Start of Task input

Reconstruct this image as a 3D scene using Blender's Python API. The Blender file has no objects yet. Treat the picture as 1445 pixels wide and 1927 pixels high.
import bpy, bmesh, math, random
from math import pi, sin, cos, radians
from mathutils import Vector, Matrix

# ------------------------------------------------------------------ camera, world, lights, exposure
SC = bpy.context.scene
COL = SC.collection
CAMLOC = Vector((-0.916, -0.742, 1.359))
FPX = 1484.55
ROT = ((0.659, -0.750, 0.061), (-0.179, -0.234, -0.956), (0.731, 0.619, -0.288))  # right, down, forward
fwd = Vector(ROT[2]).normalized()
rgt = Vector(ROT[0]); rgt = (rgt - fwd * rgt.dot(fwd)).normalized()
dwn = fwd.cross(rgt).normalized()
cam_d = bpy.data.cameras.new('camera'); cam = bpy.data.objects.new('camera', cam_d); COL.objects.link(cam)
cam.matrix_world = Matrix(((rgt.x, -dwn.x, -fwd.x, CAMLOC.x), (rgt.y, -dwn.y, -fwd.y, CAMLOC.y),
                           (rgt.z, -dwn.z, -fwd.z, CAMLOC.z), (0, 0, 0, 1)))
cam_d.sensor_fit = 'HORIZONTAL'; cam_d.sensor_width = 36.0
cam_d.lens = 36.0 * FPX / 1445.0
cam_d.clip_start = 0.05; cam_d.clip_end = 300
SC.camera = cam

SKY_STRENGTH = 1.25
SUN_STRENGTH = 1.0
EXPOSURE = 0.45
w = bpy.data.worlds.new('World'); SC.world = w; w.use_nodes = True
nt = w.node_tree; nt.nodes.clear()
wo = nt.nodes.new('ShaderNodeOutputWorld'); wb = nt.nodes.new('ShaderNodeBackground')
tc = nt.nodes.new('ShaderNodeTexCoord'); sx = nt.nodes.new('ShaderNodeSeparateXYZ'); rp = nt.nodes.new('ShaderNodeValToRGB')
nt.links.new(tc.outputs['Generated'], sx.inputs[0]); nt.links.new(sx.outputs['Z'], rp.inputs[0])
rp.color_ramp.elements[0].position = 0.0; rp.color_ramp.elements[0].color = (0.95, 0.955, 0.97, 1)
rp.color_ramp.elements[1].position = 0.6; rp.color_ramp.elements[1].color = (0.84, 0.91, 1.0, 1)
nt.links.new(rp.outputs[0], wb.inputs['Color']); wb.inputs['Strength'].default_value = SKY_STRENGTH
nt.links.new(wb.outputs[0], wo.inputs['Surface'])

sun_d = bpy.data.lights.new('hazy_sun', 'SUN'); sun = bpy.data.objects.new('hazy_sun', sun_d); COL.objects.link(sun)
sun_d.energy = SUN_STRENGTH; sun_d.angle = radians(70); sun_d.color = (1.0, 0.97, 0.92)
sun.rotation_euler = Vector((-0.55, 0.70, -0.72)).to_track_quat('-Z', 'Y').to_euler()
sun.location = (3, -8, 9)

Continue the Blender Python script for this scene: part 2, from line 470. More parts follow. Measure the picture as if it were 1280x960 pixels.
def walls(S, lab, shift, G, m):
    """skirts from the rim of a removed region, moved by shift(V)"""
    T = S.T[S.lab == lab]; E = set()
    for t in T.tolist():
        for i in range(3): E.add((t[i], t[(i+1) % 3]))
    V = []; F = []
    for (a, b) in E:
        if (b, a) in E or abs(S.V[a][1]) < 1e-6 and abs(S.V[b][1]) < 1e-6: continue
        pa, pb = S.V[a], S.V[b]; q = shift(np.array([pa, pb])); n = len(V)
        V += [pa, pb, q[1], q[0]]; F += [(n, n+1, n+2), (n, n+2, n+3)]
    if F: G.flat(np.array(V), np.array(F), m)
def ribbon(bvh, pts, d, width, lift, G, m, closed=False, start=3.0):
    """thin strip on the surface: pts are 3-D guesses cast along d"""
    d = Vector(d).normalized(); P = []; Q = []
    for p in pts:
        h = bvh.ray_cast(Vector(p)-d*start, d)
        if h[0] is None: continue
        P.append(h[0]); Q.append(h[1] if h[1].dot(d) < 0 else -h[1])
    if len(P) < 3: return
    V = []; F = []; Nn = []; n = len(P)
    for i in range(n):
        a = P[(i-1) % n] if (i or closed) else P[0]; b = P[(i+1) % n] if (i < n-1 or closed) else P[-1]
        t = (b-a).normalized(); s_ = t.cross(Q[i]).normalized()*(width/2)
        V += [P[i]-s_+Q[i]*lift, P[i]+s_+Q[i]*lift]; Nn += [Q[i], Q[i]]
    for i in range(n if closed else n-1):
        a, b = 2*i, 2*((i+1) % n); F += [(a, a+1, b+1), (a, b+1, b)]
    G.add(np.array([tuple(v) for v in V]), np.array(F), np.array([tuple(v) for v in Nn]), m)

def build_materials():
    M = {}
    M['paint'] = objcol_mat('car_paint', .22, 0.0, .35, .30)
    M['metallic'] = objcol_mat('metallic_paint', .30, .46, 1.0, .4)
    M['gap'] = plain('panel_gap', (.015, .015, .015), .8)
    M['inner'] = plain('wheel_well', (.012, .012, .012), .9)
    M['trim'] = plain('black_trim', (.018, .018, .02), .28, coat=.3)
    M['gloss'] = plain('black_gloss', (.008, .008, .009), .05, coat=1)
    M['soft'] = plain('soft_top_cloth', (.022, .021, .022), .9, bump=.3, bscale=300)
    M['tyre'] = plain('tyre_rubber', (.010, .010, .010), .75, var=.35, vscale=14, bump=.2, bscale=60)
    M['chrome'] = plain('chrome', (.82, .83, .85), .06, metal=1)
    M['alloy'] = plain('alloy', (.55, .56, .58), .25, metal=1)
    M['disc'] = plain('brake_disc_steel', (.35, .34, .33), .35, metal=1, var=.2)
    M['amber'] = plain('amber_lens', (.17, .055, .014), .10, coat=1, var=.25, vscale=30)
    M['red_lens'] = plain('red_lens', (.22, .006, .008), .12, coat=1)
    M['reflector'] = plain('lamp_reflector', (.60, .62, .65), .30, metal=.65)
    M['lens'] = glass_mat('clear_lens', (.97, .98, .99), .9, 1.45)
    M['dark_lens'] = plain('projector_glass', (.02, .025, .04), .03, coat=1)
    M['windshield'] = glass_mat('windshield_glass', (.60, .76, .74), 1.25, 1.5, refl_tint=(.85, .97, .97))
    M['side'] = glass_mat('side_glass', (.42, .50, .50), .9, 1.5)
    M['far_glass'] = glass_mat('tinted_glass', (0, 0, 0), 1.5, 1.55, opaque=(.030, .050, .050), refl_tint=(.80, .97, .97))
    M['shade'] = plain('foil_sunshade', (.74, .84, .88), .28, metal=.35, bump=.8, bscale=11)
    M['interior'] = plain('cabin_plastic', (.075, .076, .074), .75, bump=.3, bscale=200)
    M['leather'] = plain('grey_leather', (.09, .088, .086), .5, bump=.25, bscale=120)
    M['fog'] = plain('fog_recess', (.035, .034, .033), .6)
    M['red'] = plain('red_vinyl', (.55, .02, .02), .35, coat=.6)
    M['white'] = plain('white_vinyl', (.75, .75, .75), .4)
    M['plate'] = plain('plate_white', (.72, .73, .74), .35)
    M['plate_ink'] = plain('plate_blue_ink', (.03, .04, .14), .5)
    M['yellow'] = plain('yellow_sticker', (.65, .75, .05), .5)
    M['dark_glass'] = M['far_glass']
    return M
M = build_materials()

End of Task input

▸ **What is asked**
State the count of lines holding the string "this" in the listing above, and nothing else.

▸ **Written solution**
2